The workforce for Benue is said to be about 17,090, whereas its wage bill ranges between N4.3 billion and N4.8 billion monthly, just as it gets between N3.2 billion and N3.7 billion from the federal pool.

Kano is also said to spend monthly on salaries N7.85 billion, while its IGR is over N 2 billion monthly.

The Ondo State government, before now, owed six months’ salary with the workforce put at about 56,760 , while the wage bill is about N3.9billion monthly.

The figure includes the salaries of political office holders, while the Federal Allocation in recent times ranges from N2.9 billion to N4.7billion, just as the state’sIGR is between N450million and N700million monthly.

With a workforce of about 29,000, Akwa Ibom State rakes in about N2 billion monthly as IGR, while Rivers State falls in the same bracket with Lagos and Kano State in terms of high IGR index.

Kogi State, which hitherto generated between N250 million and N300 million monthly as IGR, is believed to have raised the figure to about N1 billion.

Nassarawa State is said to be targeting N7 billion as IGR in the current year, while Jigawa has set a target of N12billion.
In its budget for 2017, the Ekiti State government is hoping to get N93.5 billion from federal allocations, IGR and other sources.

Reports from our correspondents showed that aside Lagos, Rivers and Kano that are able to rise above their peers in IGR and Value Added Tax (VAT), the financial status of others states might remain precarious for long because of bloated workforce and weak IGR to sustain wage bills continues.

It was discovered that the states may have to depend on bailouts from the centre for days ahead because of large workforce without commensurate resources.

States are currently seeking a third tranche of Paris Club refund, as the ones released twice could not offset the entire arrears of workers’ salaries and pensions to pensioners.

Though they have initiated a number of measures to shore up their IGR, the efforts seem to have having no salutary effects because of bloated workforce, unnecessary retinue of political aides coupled with leakages in the system.

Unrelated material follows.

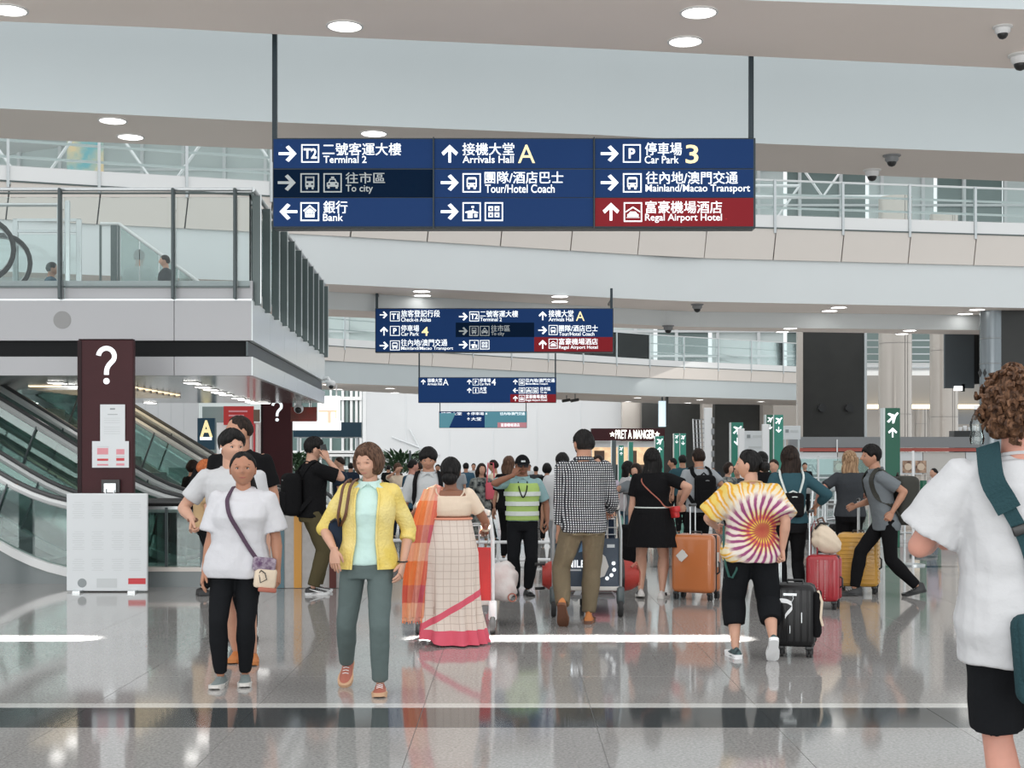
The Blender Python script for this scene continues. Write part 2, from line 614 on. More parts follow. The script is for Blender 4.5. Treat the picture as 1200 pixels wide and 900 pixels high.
p3 = plan([(0, 430), (390, 449), (490, 453), (760, 464), (935, 469), (1200, 476)], 2.75)
p3b = plan([(0, 438), (390, 457), (490, 462), (760, 472.5), (935, 475), (1200, 481)], 2.75)
mb = MB()
wall_strip(mb, p3, CAMZ + 2.75, CAMZ + 3.62, 0)
soffit_strip(mb, p3, p3b, CAMZ + 2.75, 1)
wall_strip(mb, p3b, CAMZ + 2.75, CAMZ + 4.15, 0)
soffit_strip(mb, [(x, y + .03) for x, y in p3], p3b, CAMZ + 4.15, 0)
gal3 = mb.build('ceiling_gallery', ['fascia', 'soffit2'])
props(gal3, 'farther upper gallery edge beneath its glass railing', None, None, 'structure')


def along(pl, step, start=0.0):
    """points every step metres along a plan polyline -> (x, y, angle)"""
    out = []
    d = start
    acc = 0.0
    for (a, b) in zip(pl, pl[1:]):
        L = math.hypot(b[0] - a[0], b[1] - a[1])
        while d <= acc + L:
            t = (d - acc) / L
            out.append((a[0] + (b[0] - a[0]) * t, a[1] + (b[1] - a[1]) * t, math.atan2(b[1] - a[1], b[0] - a[0])))
            d += step
        acc += L
    return out


def clad_gallery(root, pl, step, z0, z1, rail_h, frame_lo, frame_hi, start=0.0):
    """cream panels one by one, then posts, rails and glass one by one, only where the photo looks"""
    def vis(x, y):
        px = 600 + 1600 * x / y
        return frame_lo <= px <= frame_hi
    st = along(pl, step, start)
    cache = {}
    rail_pts = []
    for (a, b) in zip(st, st[1:]):
        mx, my = (a[0] + b[0]) / 2, (a[1] + b[1]) / 2
        if not vis(mx, my):
            continue
        L = math.hypot(b[0] - a[0], b[1] - a[1])
        ang = math.atan2(b[1] - a[1], b[0] - a[0])
        k = 'c'
        if k not in cache:
            h = z1 - z0
            g = .014
            t = MB()
            hw = L / 2
            t.add([(-hw + g - .04, -.05, .0), (hw - g - .04, -.05, .0), (hw - g + .04, -.05, h), (-hw + g + .04, -.05, h),
                   (-hw + g - .04, 0, .0), (hw - g - .04, 0, .0), (hw - g + .04, 0, h), (-hw + g + .04, 0, h)],
                  [(0, 1, 2, 3), (4, 7, 6, 5), (0, 4, 5, 1), (3, 2, 6, 7), (1, 5, 6, 2), (0, 3, 7, 4)])
            cache['c'] = t.mesh('cladding_panel', 'cladding')
            cache['k'] = MB().box((0, -.03, .15), (L - .06, .03, .30)).mesh('kerb_panel', 'kerb_white')
            cache['b'] = MB().box((0, -.055, .0), (L, .02, .03)).mesh('base_channel', 'fin')
            cache['g'] = MB().box((0, -.02, .32 + (rail_h - .34) / 2), (L - .06, .015, rail_h - .34)).mesh('glass_panel', 'glass')
            cache['r'] = MB().box((0, 0, 0), (L + .02, .05, .045)).mesh('rail', 'rail_white')
            cache['p'] = MB().box((0, -.05, rail_h / 2 - .06), (.055, .06, rail_h + .12)).mesh('post', 'steel')
        def put(nm, me, x, y, z):
            o = link(nm, me, root)
            o.location = (x, y, z)
            o.rotation_euler = (0, 0, ang)
        put('cladding_panel', cache['c'], mx, my, z0)
        put('kerb_panel', cache['k'], mx, my, z1)
        put('glass_panel', cache['g'], mx, my, z1)
        put('base_channel', cache['b'], mx, my, z1)
        for q in (rail_h, rail_h * .72, rail_h * .44):
            put('rail', cache['r'], mx, my + (.0 if q == rail_h else .06), z1 + q)
        put('post', cache['p'], a[0], a[1], z1)


clad_gallery(gal2, p2, 1.68, CAMZ + 4.5, CAMZ + 5.24, 1.12, -60, 1260, 1.1)
clad_gallery(gal3, p3, 2.2, CAMZ + 3.62, CAMZ + 4.2, 1.5, 360, 960)


# ---- ceiling downlights
def downlight_proto(label, group, r=.17):
    t = thing('ceiling_light', label, 'downlight', group=group)
    MB().lathe((0, 0, 0), [(r, 0), (r + .022, 0), (r + .022, -.012), (r, -.016), (r - .004, -.004)], 28).build('trim_ring', 'lamp_rim', t, True)
    MB().lathe((0, 0, 0), [(r * .99, -.002), (r * .99, -.006)], 28).build('lens', 'lamp', t)
    return t


def place_lights(spots, H, label, group, r=.17):
    proto = None
    for (px, py) in spots:
        Yv = 1600 * H / (531 - py)
        o = downlight_proto(label, group, r) if proto is None else copy_tree(proto)
        proto = proto or o
        o.location = ((px - 600) * Yv / 1600, Yv, CAMZ + H)


place_lights([(10, 11), (404, 30), (819, 14), (803, 48)], 4.4, 'round white downlight in the nearest tan bridge underside', 'downlights in the nearest bridge underside')
place_lights([(132, 141), (153, 160), (438, 156)], 4.4, 'round white downlight in the second bridge underside', 'downlights in the second bridge underside')
place_lights([(494, 341), (495, 346), (656, 347), (656, 353), (983, 360), (972, 364), (1145, 362.5), (1131, 367.5)], 3.5, 'small round downlight under the cream-panelled gallery', 'downlights under the cream-panelled gallery', .19)
place_lights([(926, 384.6), (917, 388.5), (1066, 387), (1057, 391)], 3.12, 'small round downlight in the stepped lower soffit of the gallery', 'downlights in the stepped lower soffit', .17)
place_lights([(384, 450.5), (396, 456), (457, 455), (463, 460), (747, 466), (736, 470.5), (820, 468.5), (806, 472), (892, 470.5)], 2.75, 'tiny round downlight under the farther gallery', 'downlights under the farther gallery', .22)


# ---- dome cameras
def dome_camera(px, py, H, label, dark=False, s=1.0):
    Yv = 1600 * H / (531 - py)
    t = thing('dome_camera', label, 'security camera', ((px - 600) * Yv / 1600, Yv, CAMZ + H))
    b = 'grey_pl' if dark else 'white'
    MB().lathe((0, 0, 0), [(.13 * s, 0), (.13 * s, -.015 * s), (.10 * s, -.03 * s)], 24).build('ceiling_plate', 'lamp_rim' if not dark else 'grey_pl', t, True)
    MB().lathe((0, 0, 0), [(.10 * s, -.02 * s), (.10 * s, -.07 * s), (.075 * s, -.10 * s)], 24).build('housing', b, t, True)
    MB().lathe((0, 0, 0), [(.07 * s, -.09 * s), (.066 * s, -.125 * s), (.045 * s, -.155 * s), (.012 * s, -.168 * s)], 20).build('dome', 'black', t, True)
    return t


dome_camera(1175, 31, 4.4, 'small white dome camera nearer the top right corner, before the edge of the bridge', s=.78)
dome_camera(1196, 64, 4.4, 'white dome camera at the far edge of the nearest bridge underside', s=1.05)
dome_camera(1045, 182, 4.4, 'dark dome camera on the second bridge underside', True, 1.0)
dome_camera(1022, 199, 4.4, 'white-housed dome camera at the rear edge of the second bridge underside', s=1.05)
dome_camera(817, 356.5, 3.5, 'small dome camera under the cream-panelled gallery', True, 1.15)
dome_camera(783, 381.5, 3.12, 'dark dome camera below the stepped soffit', True, 1.15)


def bullet(px, py, Y, label, hang=.35):
    p = W(px, py, Y)
    p.z = CAMZ + 2.75 - hang
    t = thing('bullet_camera', label, 'security camera', (p.x, p.y, p.z))
    MB().cyl((0, 0, 0), (0, 0, hang), .025, 10).build('bracket', 'grey_pl', t, True)
    MB().cyl((-.2, -.12, -.03), (.15, .08, .04), .07, 12).build('housing', 'black', t, True)


bullet(664, 470, 65, 'tiny black bullet camera under the farther gallery, left of two', .25)
bullet(674, 466, 63.5, 'tiny black bullet camera under the farther gallery, right of two', .3)

# ---- walls at the back
wb = MB()
pA, pB = W(425, 600, 92), W(731, 600, 92)
wb.box(((pA.x + pB.x) / 2, 92, 3.1), (pB.x - pA.x, .3, 6.2))
wall = wb.build('wall_back', 'white_wall')
props(wall, 'plain white hoarding closing the far end of the hall', None, None, 'structure')
MB().box((pA.x + .1, 91.8, 3.1), (.3, .1, 6.2)).build('corner_trim', 'white', wall)
for k in range(1, 6):
    xx = pA.x + (pB.x - pA.x) * k / 6
    MB().box((xx, 91.83, 3.1), (.04, .04, 6.2)).build('batten', 'paper', wall)
MB().tube([(pA.x + 2, 91.7, 2.6), (pA.x + 5.2, 91.7, 1.4)], .05, 6).build('stay', 'paper', wall)
MB().tube([(pA.x + 3.2, 91.7, 3.1), (pA.x + 4.3, 91.7, 1.0)], .05, 6).build('stay', 'paper', wall)


def block(name, x0, x1, yt, yb, Y, d, m, kind='structure', label=None, zfloor=False, parent=None):
    a, b = W(x0, yt, Y), W(x1, yb, Y)
    z1, z0 = a.z, (0 if zfloor else b.z)
    mbx = MB().box(((a.x + b.x) / 2, Y + d / 2, (z0 + z1) / 2), (b.x - a.x, d, z1 - z0))
    o = mbx.build(name, m, parent)
    if parent is None:
        props(o, label, None, None, kind)
    return o


block('wall_back', 729, 753, 455, 0, 90, 1, 'column', label='pale pier beside the white hoarding', zfloor=True)
block('wall_back', 752, 832, 455, 0, 88, 1, 'tower', label='charcoal shop wall behind the sandwich shop sign', zfloor=True)
block('wall_back', 823, 838, 455, 0, 84, 1, 'column', label='pale slim pier between charcoal walls', zfloor=True)
block('wall_back', 838, 895, 455, 0, 80, 1, 'tower', label='charcoal wall behind the green pylons', zfloor=True)
block('wall_back', 894, 906, 455, 0, 79, 1, 'column', label='pale slim pier right of the charcoal wall', zfloor=True)
block('wall_back', 906, 1210, 440, 0, 86, 1, 'column', label='pale wall at the far right end', zfloor=True)
block('wall_left', -900, 425, 455, 0, 94, .3, 'upper_pale', label='pale glazed wall at the far left end', zfloor=True)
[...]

However, the breakdown of the debt portfolio of many states remained a top secret thereby giving room for speculation on the actual figures.

Most of the states live on goldmines but they have been made hamstrung because of law regarding the prospecting solid minerals in the country.

There are indications that the months ahead could be more problematic for many states if bailouts do not readily come handy, because of unpredictable price of crude oil in the international market.

While some states, mostly in the North have high hopes of cushioning the effect from incomes from agriculture having encouraged mass production of grains, their counterparts in the South are yet to fully tap into their areas of comparative advantage in the sector.

Findings showed that Lagos has about N6.5billion monthly wage bill, while it sometimes collects N9.3billion as monthly Federal Allocation last January.

However, concerning the number of political aides and political appointees, a credible source, who could not volunteer the actual figure, maintained that number is less than it was under immediate past administration.

“The number has been far reduced. It is not up to what we used to have before. It is not much, but I can’t give you the figure now,” said the source who spoke on condition of anonymity.

Some sources of IGR for the state include: Business Premise Tax and Shop/Kiosk Levy which has led to some taxpayers paying to both State and Local Government on the same business premises.

Consumption Tax (which is a tax of 5 per cent on goods and services consumed in Hotels, Restaurants and Event Centres) collectible by the State Governments and ‘on’, and ‘off’ Liquor License Fee collectible by Local Government Authorities (which is a charge for permit to sell alcohol beverages and Wrong Parking Charges collectible by Local Governments as well as being collected by the Lagos State Traffic Management Authority (LASTMA) for the State.

Some Local Government Authorities in Lagos State still print emblems and stickers for sale to motorists in spite of the ban placed on such by the Joint Tax Board (JTB).

The Local Government Areas collect Radio and Television Permit ranging from N50,000 to N200,000 per annum; Parking Permit ranging from N100,000 to N500,000 per annum; Plastic Waste Basket Permit for truck, Jeeps and Commercial Vehicle ranging from N7,000 to N9,000, among others.

There are also Remote Gaming Permit, tax on winnings, vehicle licence and Road Worthiness, signage and Mobile Advertisement, Street Naming and Numbering. Land use Charge/Tenement Rate, among others.